The Free On-line Dictionary of Computing (30 December 2018):
Advanced RISC Machine
(ARM, Originally Acorn RISC Machine). A series
of low-cost, power-efficient 32-bit RISC microprocessors
for embedded control, computing, digital signal processing,
games, consumer multimedia and portable applications. It
was the first commercial RISC microprocessor (or was the MIPS
R2000?) and was licensed for production by Asahi Kasei
Microsystems, Cirrus Logic, GEC Plessey Semiconductors,
Samsung, Sharp, Texas Instruments and VLSI Technology.
The ARM has a small and highly orthogonal instruction set,
as do most RISC processors. Every instruction includes a
four-bit code which specifies a condition (of the processor
status register) which must be satisfied for the instruction
to be executed. Unconditional execution is specified with a
condition "true".
Instructions are split into load and store which access memory
and arithmetic and logic instructions which work on
registers (two source and one destination).
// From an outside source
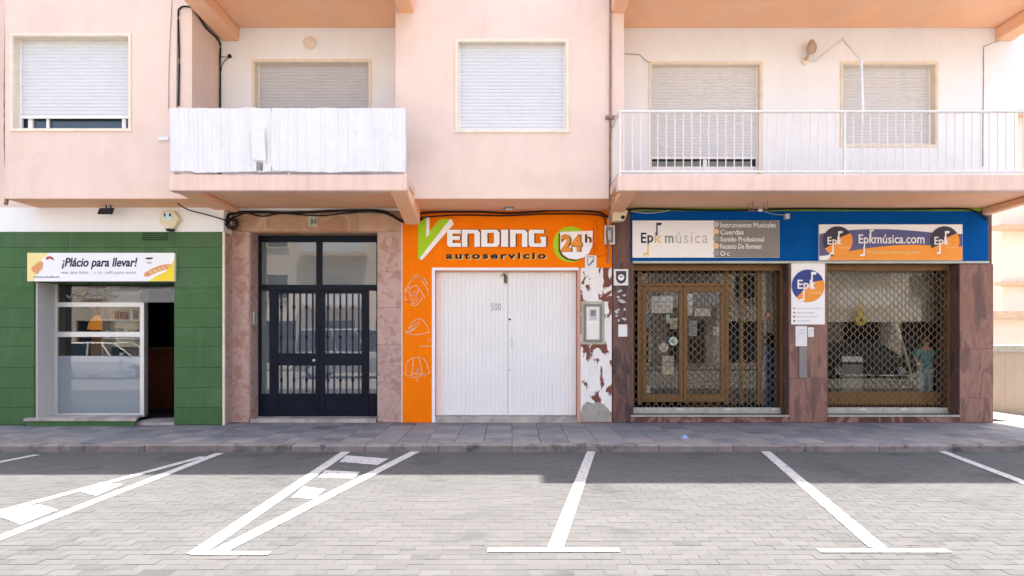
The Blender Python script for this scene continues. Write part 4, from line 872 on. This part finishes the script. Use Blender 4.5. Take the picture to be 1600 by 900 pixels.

The ARM has 27 registers of which 16 are accessible in any
particular processor mode. R15 combines the program counter
and processor status byte, the other registers are general
purpose except that R14 holds the return address after a
subroutine call and R13 is conventionally used as a stack
pointer. There are four processor modes: user, interrupt
(with a private copy of R13 and R14), fast interrupt (private
copies of R8 to R14) and supervisor (private copies of R13
and R14). The ALU includes a 32-bit barrel-shifter
allowing, e.g., a single-cycle shift and add.
The first ARM processor, the ARM1 was a prototype which was
never released. The ARM2 was originally called the Acorn RISC
Machine. It was designed by Acorn Computers Ltd. and used
in the original Archimedes, their successor to the BBC
Micro and BBC Master series which were based on the
eight-bit 6502 microprocessor. It was clocked at 8 MHz
giving an average performance of 4 - 4.7 MIPS. Development
of the ARM family was then continued by a new company,
Advanced RISC Machines Ltd.
The ARM3 added a fully-associative on-chip cache and
some support for multiprocessing. This was followed by the
ARM600 chip which was an ARM6 processor core with a
4-kilobyte 64-way set-associative cache, an MMU based on
the MEMC2 chip, a write buffer (8 words?) and a
coprocessor interface.
The ARM7 processor core uses half the power of the ARM6
and takes around half the die size. In a full processor
design (ARM700 chip) it should provide 50% to 100% more
performance.
In July 1994 VLSI Technology, Inc. released the ARM710
processor chip.
Thumb is an implementation with reduced code size
requirements, intended for embedded applications.
An ARM800 chip is also planned.
AT&T, IBM, Panasonic, Apple Coputer, Matsushita and
Sanyo either rely on, or manufacture, ARM 32-bit processor
chips.
Usenet newsgroup: news:comp.sys.arm.